■ **Provided data**
>>>>>

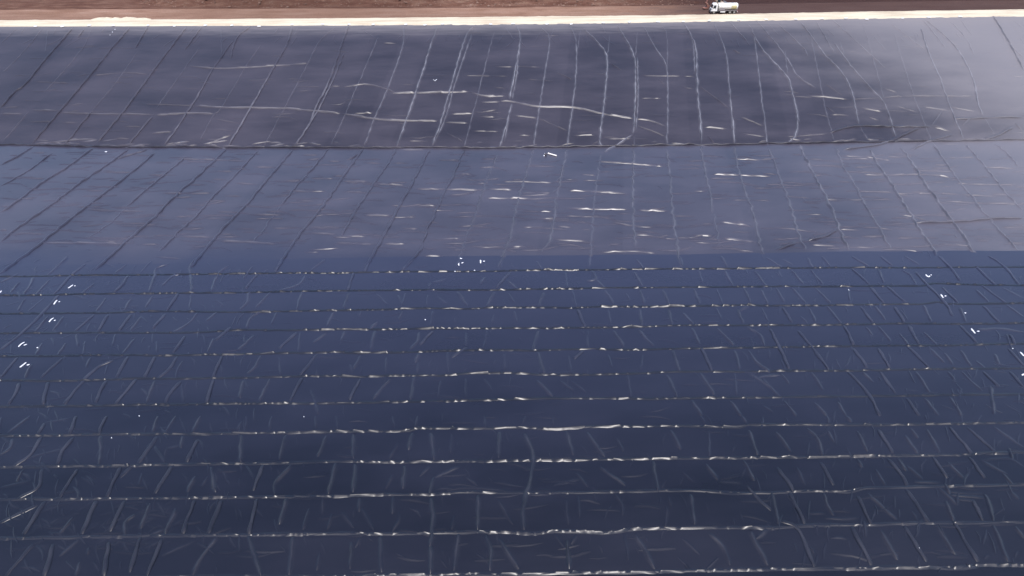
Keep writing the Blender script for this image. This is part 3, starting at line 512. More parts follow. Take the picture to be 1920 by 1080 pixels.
crinkles(240, (0, 500, 1920, 1075), along, 0.12, 1.5, 5.0, 0.18, 0.05, pick_f, lambda x, y: True, EASY)
radial = lambda x, y: math.atan2(y+25, x-12)
crinkles(260, (0, 500, 480, 1075), radial, 0.22, 0.8, 3.0, 0.15, 0.07, pick_f, pale_tone=lambda x, y: 0.03)
crinkles(220, (1400, 480, 1920, 1075), radial, 0.20, 0.8, 3.0, 0.15, 0.07, pick_f, pale_tone=lambda x, y: 0.03)
crinkles(130, (420, 500, 1400, 1075), radial, 0.28, 0.8, 2.4, 0.15, 0.05, pick_f, pale_tone=lambda x, y: 0.03)
crinkles(90, (40, 935, 330, 1030), lambda x, y: 0.5, 0.5, 0.6, 2.2, 0.16, 0.022, pick_f, pale_tone=lambda x, y: 0.03)
crinkles(60, (0, 490, 250, 640), lambda x, y: 0.7, 0.5, 0.6, 2.2, 0.13, 0.05, pick_f, pale_tone=lambda x, y: 0.03)
crinkles(40, (1700, 640, 1920, 760), lambda x, y: -0.7, 0.6, 0.6, 2.2, 0.13, 0.05, pick_f, pale_tone=lambda x, y: 0.03)

# welded seams between the floor strips: an overlap flap, rucked up in short lengths
seam_mb = []
ACT = [(.5, .8, .9, .9, .9, .5, .1), (.9, .9, .6, .7, .7, .4, .5), (.2, .4, .9, .7, .8, .5, .1), (.3, .1, .9, 1, .8, .6, .5), (.1, .7, .7, .6, .8, .4, .2), (.9, .4, .8, 1, .5, .5, .1),
       (.5, .7, .9, .3, .6, .1, 0), (.9, 1, 1, 1, .8, .8, .7), (.8, .8, .7, .9, 1, .8, .2), (.7, .9, .8, .1, .3, .4, .1), (0, .4, .5, .8, .8, .1, .1), (0, 0, .9, 1, 1, .8, .9)]   # how far each seam stands up along its length
for ri, r in enumerate(rows_w):
    mb = MB(); seam_mb.append(mb)
    ext = [(-FX+4, r[0][1])] + r + [(FX-4, r[-1][1])]
    f = poly(r); x = -FX+4
    fold(lambda x, y: mb, [(p[0], p[1]) for p in ext], 0.22, 0.05, step=0.7, jit=0.05, hn=0.5)
    lim = 105
    AC = ACT[ri]; sc_ = [P(q_, row_pix(ROWS[ri])[len(rows_w[ri])//2][1])[0] for q_ in range(0, 1921, 320)]; af = poly(list(zip(sc_, AC)))
    x = -lim
    while x < lim:
        L = rnd.uniform(0.9, 3.2) if rnd.random() < 0.6 else rnd.uniform(3, 7)
        act = max(0, min(1, af(max(sc_[0], min(sc_[-1], x)) + 0) + 0.25*noise.noise(Vector((x*0.08, ri*4.3, 2)))))
        th = R(min(44, max(5, rnd.gauss(5+28*act, 6)))); hw = rnd.uniform(0.13, 0.20)
        yy = rnd.uniform(-0.05, 0.05); sl_ = rnd.uniform(-0.10, 0.10)
        pts = [(x+L*k/3, f(x+L*k/3)+yy+sl_*(k-1.5)*0.6+rnd.uniform(-0.02, 0.02)) for k in range(4)]
        # the flap leans towards the camera side: flat sloping face, short back
        pf = ((-1.0, 0.0), (-0.86, 0.16), (-0.4, 0.5), (0.1, 0.84), (0.38, 0.98), (0.55, 1.0), (0.75, 0.75), (0.9, 0.3), (1.0, 0.0))
        fold(lambda x, y: mb, pts, hw, math.tan(th)*1.4*hw, step=0.16, jit=0.03, taper=0.25, prof=pf, saw=rnd.choice(((0.4, 1.4, 0.30), (0.8, 2.6, 0.22), (1.5, 5.0, 0.09))))
        x += L + (rnd.uniform(-0.15, 0.15) if rnd.random() < 0.8 else rnd.uniform(0.3, 1.2))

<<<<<

Set down the material exactly, every line of it, except for the pictures.

■ **Expected output**
Keep writing the Blender script for this image. This is part 3, starting at line 512. More parts follow. Take the picture to be 1920 by 1080 pixels.
crinkles(240, (0, 500, 1920, 1075), along, 0.12, 1.5, 5.0, 0.18, 0.05, pick_f, lambda x, y: True, EASY)
radial = lambda x, y: math.atan2(y+25, x-12)
crinkles(260, (0, 500, 480, 1075), radial, 0.22, 0.8, 3.0, 0.15, 0.07, pick_f, pale_tone=lambda x, y: 0.03)
crinkles(220, (1400, 480, 1920, 1075), radial, 0.20, 0.8, 3.0, 0.15, 0.07, pick_f, pale_tone=lambda x, y: 0.03)
crinkles(130, (420, 500, 1400, 1075), radial, 0.28, 0.8, 2.4, 0.15, 0.05, pick_f, pale_tone=lambda x, y: 0.03)
crinkles(90, (40, 935, 330, 1030), lambda x, y: 0.5, 0.5, 0.6, 2.2, 0.16, 0.022, pick_f, pale_tone=lambda x, y: 0.03)
crinkles(60, (0, 490, 250, 640), lambda x, y: 0.7, 0.5, 0.6, 2.2, 0.13, 0.05, pick_f, pale_tone=lambda x, y: 0.03)
crinkles(40, (1700, 640, 1920, 760), lambda x, y: -0.7, 0.6, 0.6, 2.2, 0.13, 0.05, pick_f, pale_tone=lambda x, y: 0.03)

# welded seams between the floor strips: an overlap flap, rucked up in short lengths
seam_mb = []
ACT = [(.5, .8, .9, .9, .9, .5, .1), (.9, .9, .6, .7, .7, .4, .5), (.2, .4, .9, .7, .8, .5, .1), (.3, .1, .9, 1, .8, .6, .5), (.1, .7, .7, .6, .8, .4, .2), (.9, .4, .8, 1, .5, .5, .1),
       (.5, .7, .9, .3, .6, .1, 0), (.9, 1, 1, 1, .8, .8, .7), (.8, .8, .7, .9, 1, .8, .2), (.7, .9, .8, .1, .3, .4, .1), (0, .4, .5, .8, .8, .1, .1), (0, 0, .9, 1, 1, .8, .9)]   # how far each seam stands up along its length
for ri, r in enumerate(rows_w):
    mb = MB(); seam_mb.append(mb)
    ext = [(-FX+4, r[0][1])] + r + [(FX-4, r[-1][1])]
    f = poly(r); x = -FX+4
    fold(lambda x, y: mb, [(p[0], p[1]) for p in ext], 0.22, 0.05, step=0.7, jit=0.05, hn=0.5)
    lim = 105
    AC = ACT[ri]; sc_ = [P(q_, row_pix(ROWS[ri])[len(rows_w[ri])//2][1])[0] for q_ in range(0, 1921, 320)]; af = poly(list(zip(sc_, AC)))
    x = -lim
    while x < lim:
        L = rnd.uniform(0.9, 3.2) if rnd.random() < 0.6 else rnd.uniform(3, 7)
        act = max(0, min(1, af(max(sc_[0], min(sc_[-1], x)) + 0) + 0.25*noise.noise(Vector((x*0.08, ri*4.3, 2)))))
        th = R(min(44, max(5, rnd.gauss(5+28*act, 6)))); hw = rnd.uniform(0.13, 0.20)
        yy = rnd.uniform(-0.05, 0.05); sl_ = rnd.uniform(-0.10, 0.10)
        pts = [(x+L*k/3, f(x+L*k/3)+yy+sl_*(k-1.5)*0.6+rnd.uniform(-0.02, 0.02)) for k in range(4)]
        # the flap leans towards the camera side: flat sloping face, short back
        pf = ((-1.0, 0.0), (-0.86, 0.16), (-0.4, 0.5), (0.1, 0.84), (0.38, 0.98), (0.55, 1.0), (0.75, 0.75), (0.9, 0.3), (1.0, 0.0))
        fold(lambda x, y: mb, pts, hw, math.tan(th)*1.4*hw, step=0.16, jit=0.03, taper=0.25, prof=pf, saw=rnd.choice(((0.4, 1.4, 0.30), (0.8, 2.6, 0.22), (1.5, 5.0, 0.09))))
        x += L + (rnd.uniform(-0.15, 0.15) if rnd.random() < 0.8 else rnd.uniform(0.3, 1.2))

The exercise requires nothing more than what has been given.